- Writer Jonathan Lethem joined THE CITY’s Harry Siegel and guest host Brian Berger to talk about time travel, his uncategorizable Brooklyn Crime Novel and why he returned decades later to writing about the gentrifying, racially charged borough of his youth and its collective, traumatized street myths.
- Picking up on some of those themes, journalist Elon Green joined Harry and THE CITY’s Managing Editor, Rachel Holiday Smith, to explain the bloody line from horrified new art students witnessing Transit Police beating Michael Stewart into a coma in 1983 ito Eric Adams being elected mayor — one that intersects with Madonna, Jean-Michel Basquiat, Spike Lee and Tucker Carlson.
- Whatever happened to Frankie King? Years after a Brooklyn high-school hardcourt hero walked away from the game and the public eye, he was reading, writing, smoking and drinking his way across New York — writing pornography for the mob to pay the rent, ambitious novels in his own voice and a million-book-selling “cozy cat” series under the pen name Alice Nestleton. Father-and-son writer and illustrator Jay and Eli Neugeboren talked with Harry about their graphic novel chronicling the great wound’ of a self-exiled Brooklyn basketball legend.
- Novelist and city hall speechwriter Radha Vatsal sat down with THE CITY’s Katie Honan to talk about her new book based on the true story of the the city taking away the six-year-old adopted daughter of notorious Chinatown gangster Sai Wing Mock, AKA Mock Duck, and “a past that was not as black and white as we make it out to be today.”
- Legendary critic J. Hoberman sat down with THE CITY’s executive editor, Alyssa Katz, to dig into his account of the 1960s avant garde here, why cheap rents were essential for “a sense of community that the city fostered kind of in its indifference” — and “the real culture war” at a time when the government was busting comedians and banning films.
- A simpler time? In the late 1980s, the city had three tabloids with seven-figure circulations that were a powerful, paradoxical force: “On the one hand, they were totally polarizing, turning the world into heroes and villains, good guys and bad guys — like comic books for adults. On the other hand, everyone is reading the Post and the News and Newsday, and they were unifying all of New York around these storylines.” Journalist Jonathan Mahler sat down with Harry and Amy to dig into his sweeping new book on The Gods of New York — many of them, still dominating the news decades later.
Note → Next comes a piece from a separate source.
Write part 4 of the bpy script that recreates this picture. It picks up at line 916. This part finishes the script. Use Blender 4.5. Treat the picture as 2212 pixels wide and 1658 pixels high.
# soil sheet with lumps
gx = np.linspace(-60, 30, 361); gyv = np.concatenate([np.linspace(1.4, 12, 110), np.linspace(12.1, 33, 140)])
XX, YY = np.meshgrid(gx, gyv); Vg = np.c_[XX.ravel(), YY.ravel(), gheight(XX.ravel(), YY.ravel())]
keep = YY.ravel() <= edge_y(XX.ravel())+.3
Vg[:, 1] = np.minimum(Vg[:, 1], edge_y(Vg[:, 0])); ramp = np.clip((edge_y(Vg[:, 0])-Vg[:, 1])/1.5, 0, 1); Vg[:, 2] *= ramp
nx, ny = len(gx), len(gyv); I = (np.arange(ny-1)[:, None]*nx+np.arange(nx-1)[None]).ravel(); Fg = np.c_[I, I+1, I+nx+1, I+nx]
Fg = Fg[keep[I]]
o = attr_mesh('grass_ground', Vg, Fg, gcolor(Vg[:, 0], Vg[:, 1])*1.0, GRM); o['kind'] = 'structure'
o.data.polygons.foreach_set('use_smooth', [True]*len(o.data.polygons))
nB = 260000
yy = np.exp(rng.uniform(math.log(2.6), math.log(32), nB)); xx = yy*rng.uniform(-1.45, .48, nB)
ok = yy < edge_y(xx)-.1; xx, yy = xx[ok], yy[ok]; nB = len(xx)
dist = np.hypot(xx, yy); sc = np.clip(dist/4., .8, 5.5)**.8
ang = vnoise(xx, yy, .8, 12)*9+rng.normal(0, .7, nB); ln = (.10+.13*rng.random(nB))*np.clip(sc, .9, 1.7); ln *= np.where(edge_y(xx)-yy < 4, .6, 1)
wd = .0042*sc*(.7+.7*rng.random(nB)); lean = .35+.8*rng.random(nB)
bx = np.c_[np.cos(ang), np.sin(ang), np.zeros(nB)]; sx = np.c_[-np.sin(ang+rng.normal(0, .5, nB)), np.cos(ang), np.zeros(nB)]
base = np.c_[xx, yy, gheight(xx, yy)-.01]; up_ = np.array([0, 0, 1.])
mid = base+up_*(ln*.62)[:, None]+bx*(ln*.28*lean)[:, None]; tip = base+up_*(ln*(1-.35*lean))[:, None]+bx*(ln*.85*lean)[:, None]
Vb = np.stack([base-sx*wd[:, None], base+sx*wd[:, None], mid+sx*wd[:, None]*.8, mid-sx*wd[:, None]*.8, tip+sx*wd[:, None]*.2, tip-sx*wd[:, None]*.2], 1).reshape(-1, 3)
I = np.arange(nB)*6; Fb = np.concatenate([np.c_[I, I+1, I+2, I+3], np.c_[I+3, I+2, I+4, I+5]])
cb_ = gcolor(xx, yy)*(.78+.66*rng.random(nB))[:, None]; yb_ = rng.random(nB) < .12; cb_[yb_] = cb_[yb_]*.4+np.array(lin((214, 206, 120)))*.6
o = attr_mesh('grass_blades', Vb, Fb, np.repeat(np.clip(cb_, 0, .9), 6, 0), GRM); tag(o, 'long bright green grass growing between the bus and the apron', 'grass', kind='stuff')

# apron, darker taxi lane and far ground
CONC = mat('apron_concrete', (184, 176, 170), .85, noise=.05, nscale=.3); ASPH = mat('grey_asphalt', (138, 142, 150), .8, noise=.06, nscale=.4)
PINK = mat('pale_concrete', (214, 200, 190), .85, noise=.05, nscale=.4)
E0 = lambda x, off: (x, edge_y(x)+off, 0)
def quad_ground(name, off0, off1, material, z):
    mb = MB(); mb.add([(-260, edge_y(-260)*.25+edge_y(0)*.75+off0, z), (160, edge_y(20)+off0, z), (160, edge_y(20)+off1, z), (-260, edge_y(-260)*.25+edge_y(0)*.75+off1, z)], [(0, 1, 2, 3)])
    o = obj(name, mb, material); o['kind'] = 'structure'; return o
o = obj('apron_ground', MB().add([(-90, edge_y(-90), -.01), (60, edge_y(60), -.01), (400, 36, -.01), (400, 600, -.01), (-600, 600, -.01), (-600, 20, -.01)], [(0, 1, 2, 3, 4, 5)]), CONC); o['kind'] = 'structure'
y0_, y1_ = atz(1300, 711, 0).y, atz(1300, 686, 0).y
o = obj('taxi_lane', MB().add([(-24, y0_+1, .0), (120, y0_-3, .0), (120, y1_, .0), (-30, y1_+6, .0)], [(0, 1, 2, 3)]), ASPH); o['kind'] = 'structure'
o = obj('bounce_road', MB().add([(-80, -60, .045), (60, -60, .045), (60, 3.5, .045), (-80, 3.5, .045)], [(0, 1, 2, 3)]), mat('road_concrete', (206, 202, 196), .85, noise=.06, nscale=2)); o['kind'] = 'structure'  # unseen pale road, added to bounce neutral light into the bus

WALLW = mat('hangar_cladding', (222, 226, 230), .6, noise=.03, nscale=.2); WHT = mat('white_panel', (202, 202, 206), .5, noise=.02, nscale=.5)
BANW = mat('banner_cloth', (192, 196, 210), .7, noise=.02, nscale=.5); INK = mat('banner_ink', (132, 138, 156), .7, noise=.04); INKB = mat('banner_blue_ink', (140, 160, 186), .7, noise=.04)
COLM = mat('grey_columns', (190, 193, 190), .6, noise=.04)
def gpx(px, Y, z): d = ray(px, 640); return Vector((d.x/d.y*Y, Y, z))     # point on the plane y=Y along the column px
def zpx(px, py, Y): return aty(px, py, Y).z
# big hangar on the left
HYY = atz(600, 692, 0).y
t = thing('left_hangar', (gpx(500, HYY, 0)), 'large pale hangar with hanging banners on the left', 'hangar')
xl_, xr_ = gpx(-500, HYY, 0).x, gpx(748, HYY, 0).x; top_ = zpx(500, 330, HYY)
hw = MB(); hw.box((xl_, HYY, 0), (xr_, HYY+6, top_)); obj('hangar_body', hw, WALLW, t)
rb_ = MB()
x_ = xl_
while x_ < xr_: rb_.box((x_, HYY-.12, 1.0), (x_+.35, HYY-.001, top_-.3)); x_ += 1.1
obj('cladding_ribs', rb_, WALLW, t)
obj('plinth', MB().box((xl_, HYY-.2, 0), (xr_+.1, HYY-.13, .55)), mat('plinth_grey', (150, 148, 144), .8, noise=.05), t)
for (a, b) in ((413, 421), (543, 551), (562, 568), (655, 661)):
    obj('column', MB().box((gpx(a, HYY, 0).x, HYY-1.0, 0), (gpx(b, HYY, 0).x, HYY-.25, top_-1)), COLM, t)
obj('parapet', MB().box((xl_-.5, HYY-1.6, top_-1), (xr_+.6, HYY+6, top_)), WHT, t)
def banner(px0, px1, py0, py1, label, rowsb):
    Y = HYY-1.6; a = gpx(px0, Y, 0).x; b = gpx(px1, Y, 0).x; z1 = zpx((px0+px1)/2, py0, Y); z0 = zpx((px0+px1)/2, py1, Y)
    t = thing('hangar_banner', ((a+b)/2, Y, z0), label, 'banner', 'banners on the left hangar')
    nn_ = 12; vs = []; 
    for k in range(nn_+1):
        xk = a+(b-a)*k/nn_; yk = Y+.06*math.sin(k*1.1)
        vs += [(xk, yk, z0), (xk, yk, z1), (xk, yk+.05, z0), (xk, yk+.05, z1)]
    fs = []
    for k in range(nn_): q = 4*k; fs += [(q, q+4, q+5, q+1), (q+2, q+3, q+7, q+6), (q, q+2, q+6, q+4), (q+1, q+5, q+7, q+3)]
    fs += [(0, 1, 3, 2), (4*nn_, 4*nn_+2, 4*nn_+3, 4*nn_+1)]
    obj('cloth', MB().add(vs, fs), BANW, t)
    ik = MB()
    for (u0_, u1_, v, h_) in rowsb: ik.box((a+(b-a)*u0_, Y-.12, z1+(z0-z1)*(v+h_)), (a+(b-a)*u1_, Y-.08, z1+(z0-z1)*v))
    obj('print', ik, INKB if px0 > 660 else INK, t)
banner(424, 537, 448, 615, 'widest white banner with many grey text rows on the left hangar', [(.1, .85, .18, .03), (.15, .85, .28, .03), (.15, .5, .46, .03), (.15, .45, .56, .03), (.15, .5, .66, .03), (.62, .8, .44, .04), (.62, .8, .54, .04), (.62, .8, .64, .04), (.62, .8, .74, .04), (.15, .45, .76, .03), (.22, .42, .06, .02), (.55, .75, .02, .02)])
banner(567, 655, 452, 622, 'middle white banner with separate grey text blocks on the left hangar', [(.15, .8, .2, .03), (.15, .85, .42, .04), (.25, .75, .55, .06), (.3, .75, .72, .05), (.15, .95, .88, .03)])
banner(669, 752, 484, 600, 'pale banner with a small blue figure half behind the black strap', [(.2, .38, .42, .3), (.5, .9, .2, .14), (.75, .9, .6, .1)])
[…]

- Legendary illustrator Drew Friedman, “The Vermeer of the Borscht Belt,” talked with Harry and Amy about his obscure subjects, his famous friends and family and how growing up in the city shaped his life and work.
- Ben Fractenberg, visuals editor for THE CITY, talked with Harry and Amy about the kismet and the anxiety of street photography and capturing “the almost absurd, tense moments that happen all the time that are wonderful. These moments that you never think would happen in a million years but seem like they’re perfectly aligned.”
- Fifty years ago, New York City was hours from going bust as “really terrible things happened all at once.” Michael Rohatyn and Peter Yost, the co-creators of the acclaimed new documentary about Gotham’s close brush with bankruptcy in 1975, “Drop Dead City,” sat down with Harry and Amy to detail their documentary full of film footage you haven’t seen before, how New York’s near collapse led to the city of today, and how Michael’s father Felix helped pulled it back from the brink.
- Henry H. Sapoznik, the author of The Tourist’s Guide To Lost Yiddish New York City and a Grammy-nominated musician and producer, joined Harry and Amy for an epic conversation about how “my quest to be more American than Americans assimilation” led him as the son of Holocaust survivors from Hillbilly music to Klezmer, the difference between faux music and folk music, the overlaps between kosher, halal and Chinese foods, and much more.